Perhaps the investigation into the Wilson shooting will proceed just as smoothly from this point forward. Perhaps Jackson will have compelling answers to the above questions next time he meets the press. But nothing we’ve seen so far inspires much confidence that either of these things will happen.

UPDATE: We now have an answer to question number four, above. According to Police Chief Jackson, “The initial contact between the officer [Darren Wilson] and Mr. Brown was not related to the robbery.” Wilson approached Brown and his companion “because they were walking down the middle of the street, blocking traffic.”

In other words, Wilson didn’t know about the robbery at all when the encounter began. Which calls the incident report’s legal relevance to the circumstance of the shooting into question.
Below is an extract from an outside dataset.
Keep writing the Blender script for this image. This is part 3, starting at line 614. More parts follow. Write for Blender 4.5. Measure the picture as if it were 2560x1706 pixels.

If the altercation began under totally different pretenses, why try to connect the two? One reason would be to build a narrative that’s consistent with Wilson’s story. If Brown had just committed a crime, and was willing to tussle, and Wilson thought he was dealing with a couple of harmless jaywalkers, then it’s easier to believe that Brown was combative and Wilson was caught off guard. Both things need to be true if we’re to believe Wilson’s version of eventsthat Brown assaulted him, lunged for his gun, and was subsequently shot.